REQUIREMENT: Each line of the listing that contains the word "from" is to be copied.

◇ ◇ ◇

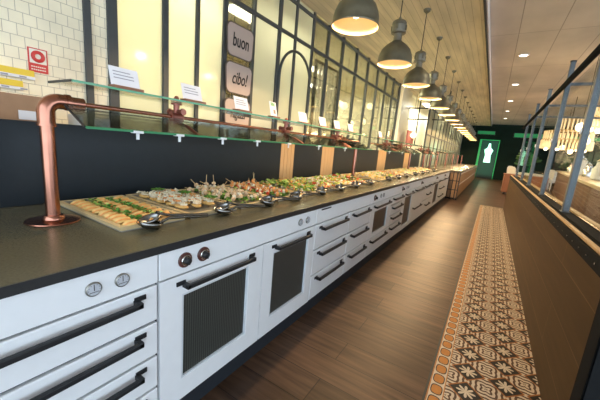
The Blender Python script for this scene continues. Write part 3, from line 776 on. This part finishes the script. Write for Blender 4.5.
# ------------------------------------------------------------------ pendant lamps
LX, LZ = -1.265, 2.415
def make_lamp():
    t = thing('pendant_lamp', '', 'lamp', (0, 0, 0), 0, 'row of galvanised pendant lamps above the counter')
    out = [(.212, 0), (.214, .012), (.208, .02), (.207, .075), (.196, .12), (.172, .175), (.135, .215), (.098, .245), (.068, .265), (.06, .275)]
    inn = [(.056, .27), (.092, .24), (.129, .21), (.166, .17), (.19, .117), (.201, .073), (.203, .02), (.209, .001)]
    MB().shell(out, n=40).build('shade', M['lamp'], t, True)
    MB().shell(inn, n=40).build('reflector', M['lampin'], t, True)
    MB().lathe([(.054, .262), (.05, .27), (.05, .36), (.062, .365), (.062, .375)], n=24).build('neck', M['lamp_n'], t, True)
    MB().lathe([(.084, .362), (.09, .368), (.09, .388), (.08, .393), (.08, .46), (.088, .465), (.088, .485), (.074, .505), (.05, .518), (.018, .527), (.014, .55), (.004, .552)], n=28).build('cap', M['lamp_n'], t, True)
    for s in (0, PI/2, PI, 1.5*PI): MB().box(.083*math.cos(s)-.012, .083*math.sin(s)-.012, .398, .083*math.cos(s)+.012, .083*math.sin(s)+.012, .455, .004).build('vent_lug', M['lamp'], t)
    MB().blob((0, 0, .13), (.045, .045, .06), 8).build('bulb', M['bulb'], t, True)
    MB().tube([(0, 0, .55), (0, 0, ZL-LZ-.03)], .006, 8).build('cable', M['rubber'], t)
    MB().lathe([(.02, ZL-LZ-.055), (.05, ZL-LZ-.03), (.055, ZL-LZ-.001)], n=20).build('ceiling_rose', M['lamp'], t, True)
    return t
lp = make_lamp()
NL = 16
for k in range(NL):
    y = 2.72+1.29*k
    lab = 'galvanised bell pendant lamp, ' + ('nearest the camera and cut by the top edge' if k == 0 else ORD[k] + ' lamp of the row from the camera')
    if k == 0: lp.location = (LX, y, LZ); lp['label'] = lab
    else: dup(lp, (LX, y, LZ), random.uniform(0, 1.5), lab)
    L = bpy.data.lights.new('lamp_glow', 'SPOT'); L.energy = 60; L.spot_size = 2.9; L.spot_blend = .2; L.color = (1, .68, .36); L.shadow_soft_size = .05
    lo = bpy.data.objects.new('lamp_glow', L); C.objects.link(lo); lo.location = (LX, y, LZ+.035)

# ------------------------------------------------------------------ far counter with wooden front
t = thing('wood_counter', 'wood fronted counter with black metal end frame, beyond the white cabinets', 'counter', (0, 0, 0))
MB().box(-1.95, 10.42, .06, -.76, 21.5, .86).build('wood_front', M['slat2'], t)
MB().box(-1.9, 10.5, 0, -.82, 21.4, .06).build('plinth', M['plinth'], t)
MB().box(-1.98, 10.36, .862, -.73, 21.5, .91, .004).build('top', M['stone'], t)
MB().box(-.759, 10.42, .47, -.745, 21.5, .50).box(-.759, 10.42, .80, -.745, 21.5, .83).build('pale_band', M['trimw'], t)
for x in (-1.05, -.94, -.83, -.76): MB().box(x-.012, 10.385, .0, x+.012, 10.419, .86).build('end_bar', M['black'], t)
MB().box(-1.06, 10.39, .30, -.75, 10.418, .32).box(-1.06, 10.39, .58, -.75, 10.418, .60).build('end_rail', M['black'], t)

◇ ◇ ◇

THE RESPONSE:
The Blender Python script for this scene continues. Write part 3, from line 776 on. This part finishes the script. Write for Blender 4.5.
    lab = 'galvanised bell pendant lamp, ' + ('nearest the camera and cut by the top edge' if k == 0 else ORD[k] + ' lamp of the row from the camera')